Clay Shirky on cognitive surplus

Clay Shirky (via Edge) talks about cognitive surplus - a phrase he coined during the talk. Fascinating, and well worth the read. How much time do *you* waste spend watching television? How much more would we be capable of as human beings if we could only harness that energy?

"If I had to pick the critical technology for the 20th century, the bit of social lubricant without which the wheels would've come off the whole enterprise, I'd say it was the sitcom. Starting with the Second World War a whole series of things happened -- rising GDP per capita, rising educational attainment, rising life expectancy and, critically, a rising number of people who were working five-day work weeks. For the first time, society forced onto an enormous number of its citizens the requirement to manage something they had never had to manage before -- free time.

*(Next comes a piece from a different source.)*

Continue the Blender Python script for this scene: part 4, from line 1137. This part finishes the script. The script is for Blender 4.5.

And what did we do with that free time? Well, mostly we spent it watching TV.

We did that for decades. ... Desperate Housewives essentially functioned as a kind of cognitive heat sink, dissipating thinking that might otherwise have built up and caused society to overheat.

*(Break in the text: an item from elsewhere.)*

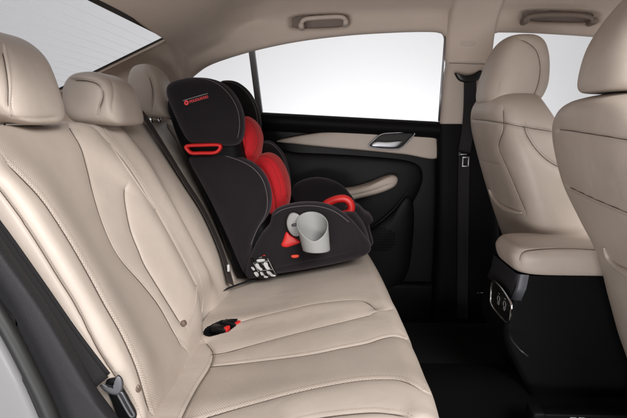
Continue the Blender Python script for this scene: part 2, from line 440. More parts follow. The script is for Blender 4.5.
S4 = [(99, 112), (112, 127), (146, 168), (172, 206), (190, 240), (203, 276), (206, 300), (200, 325)]
S5 = [(166, 122), (190, 160), (212, 206), (228, 250), (236, 285)]
back_part(1.40, 2.12, .024, sc_far, [(S5, .0035, .004, .008, .02)],
          [], 'backrest', .665)

# seat cushion
CS = math.atan2(.062, .53); cf_ = Vector((math.cos(CS), 0, math.sin(CS))); cn_ = Vector((-math.sin(CS), 0, math.cos(CS)))
def cushion():
    st = .0028; r = .055; rb = .03
    ys = np.arange(.80, 2.20, st); us = np.arange(-.02, .84, st)
    U, Y = np.meshgrid(us, ys, indexing='ij')
    y0, y1 = .86, 2.13
    py, dy = roll(Y, y0, y1, .04)
    front = .515+.035*(1-((py-1.32)/.75)**2)+.022*np.clip((1.5-py)/.6, 0, 1)-.006-r
    uu = U; s = uu-front; k = s > 0; ang = np.clip(s/r, 0, math.pi/2)
    ext = np.maximum(0, s-r*math.pi/2)
    pu = np.where(k, front+r*np.sin(ang)-.15*ext, uu); du = np.where(k, r*(1-np.cos(ang))+ext, 0)
    h = .012*g(pu, .40, .16)-.006*g(pu, .12, .12)+.008*(g(py, .95, .06)+g(py, 1.42, .05)*g(pu, .2, .3))-.004*g(py, 1.16, .09)*g(pu, .22, .2)
    h = h-du-dy
    V = np.stack([XB+cf_.x*pu-.0*h, py, ZB+cf_.z*pu+h], -1).reshape(-1, 3)
    Fc = grid_faces(len(us), len(ys))
    c1 = [(232, 323), (258, 315), (283, 309), (315, 302), (345, 298.5), (362, 299), (372, 304), (378, 311)]
    c1b = [(378, 311), (345, 319), (304, 329), (262, 340), (225, 350), (210, 352)]
    c1c = [(378, 311), (395, 308), (407, 312), (414, 319)]
    c2 = [(209, 364), (240, 361), (304, 353), (340, 346), (366, 341), (382, 336), (395, 334), (407, 337.5), (417, 344), (424, 352)]
    c3 = [(188, 420), (200, 416), (230, 407), (262, 398), (300, 388), (345, 379), (372, 376), (395, 376), (410, 380), (424, 388), (436, 400), (444, 412)]
    c4 = [(280, 423), (320, 414), (366, 409), (390, 410), (406, 414), (414, 422)]
    c5 = [(203, 337), (211, 346), (213, 353), (209, 365), (198, 382), (187, 402), (176, 425)]
    perf = c2[:9]+[(431, 392), (424, 388), (410, 380)]+c3[::-1][5:]
    perf = [(209, 364), (240, 361), (304, 353), (340, 346), (366, 341), (382, 336), (395, 334), (407, 337.5), (417, 344), (430, 366), (436, 392), (424, 388), (410, 380), (395, 376), (372, 376), (345, 379), (300, 388), (262, 398), (230, 407), (200, 416), (186, 420), (198, 382)]
    base = V.copy()
    # dished pocket for the buckles
    V2 = V.copy(); pp = project(V); pc = at(219, 330, 1.42); 
    V, bag = stitched(V, Fc, [(c1, .003, .0032, .006, .018, (-.005,)), (c1b, .003, .003, .007, .02, (.005,)), (c1c, .002, .003, .003, .015, False),
                              (c2, .0035, .003, .007, .022, (.005,)), (c3, .0035, .003, .008, .022, (.005,)), (c4, .003, .003, .008, .02, (.005,)),
                              (c5, .004, .0035, .009, .02, (-.005,))])
    fc = np.array(Fc); cen = project(base[fc].mean(1)); mi = np.zeros(len(Fc), int); mi[inpoly(cen, perf)] = 1
    # pocket: push the surface down inside the opening
    hole = [(202, 334), (207, 327), (222, 320), (237, 318.5), (236, 325), (228, 331.5), (209, 336.5)]
    ins = inpoly(project(base), hole); V[ins] += np.array([0, 0, -.045])
    mi[ins[fc].any(1)] = 2
    uv = np.stack([Y.ravel(), U.ravel()], 1)
    o = link('seat_cushion', V, Fc, [LEATHER, PERF, BLACKP], rear, uv, mi)
    if bag: sew(bag, o)
    return o
CUSH = cushion()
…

And it's only now, as we're waking up from that collective bender, that we're starting to see the cognitive surplus as an asset rather than as a crisis. ...

So how big is that surplus? If you take Wikipedia as a kind of unit, all of Wikipedia, the whole project--every page, every edit, every line of code, in every language Wikipedia exists in--that represents something like the accumulation of 98 million hours of human thought. I worked this out with Martin Wattenberg at IBM; it's a back-of-the-envelope calculation, but it's the right order of magnitude, about 98 million hours of thought.

And television watching? Two hundred billion hours, in the U.S. alone, every year. Put another way, now that we have a unit, that's 2,000 Wikipedia projects a year spent watching television. Or put still another way, in the U.S., we spend 98 million hours every weekend, just watching the ads. This is a pretty big surplus. People asking, "Where do they find the time?" when they're looking at things like Wikipedia don't understand how tiny that entire project is, as a carve-out of  the cognitive surplus that's finally being dragged into what Tim O'Reilly calls an architecture of participation."